Seit er am 7. Januar 1989 den Thron bestieg, setzte sich der Monarch zusammen mit seiner Gemahlin, Kaiserin Michiko, unermüdlich für die Menschen seines Landes ein. Mit ihr an der Seite machte er den Opfern von Naturkatastrophen Mut, besuchte Altenheime und andere Einrichtungen und war auf internationalen Reisen ein würdevoller Vertreter seines Landes.

Doch Akihitos Gesundheit ist angeschlagen. Im Sommer vergangenen Jahres hatte der Monarch in einer seltenen Video-Botschaft zu erkennen gegeben, angesichts seiner nachlassenden Kräfte abdanken zu wollen. Das Parlament erlaubte ihm dies später per Sondergesetz. Am 1. April will die Regierung die neue Ära-Devise (gengo) bekanntgeben, bevor einen Monat später Akihitos Sohn Naruhito auf den Thron steigt.

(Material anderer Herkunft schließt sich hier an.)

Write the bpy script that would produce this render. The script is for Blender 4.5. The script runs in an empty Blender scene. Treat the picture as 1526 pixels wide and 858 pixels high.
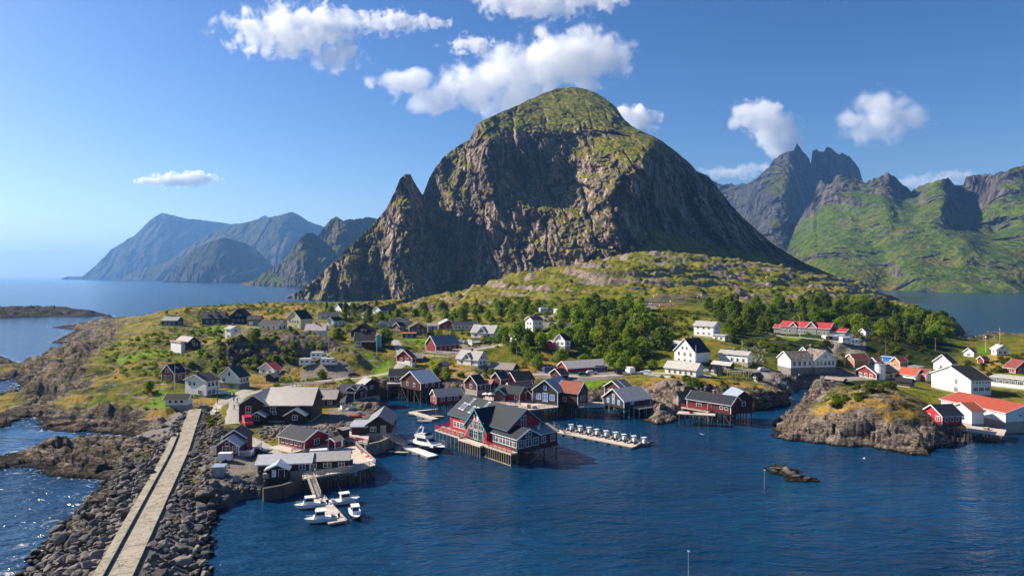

Ein Wechsel der Ära-Devise ist in der drittgrößten Volkswirtschaft der Welt ein verwaltungstechnischer Großaufwand. Offiziell gilt in Japan der Gregorianische Kalender, daneben aber auch ein weiterer, amtlich verwendeter Kalender, der sich an die jeweilige Ära der Kaiser hält.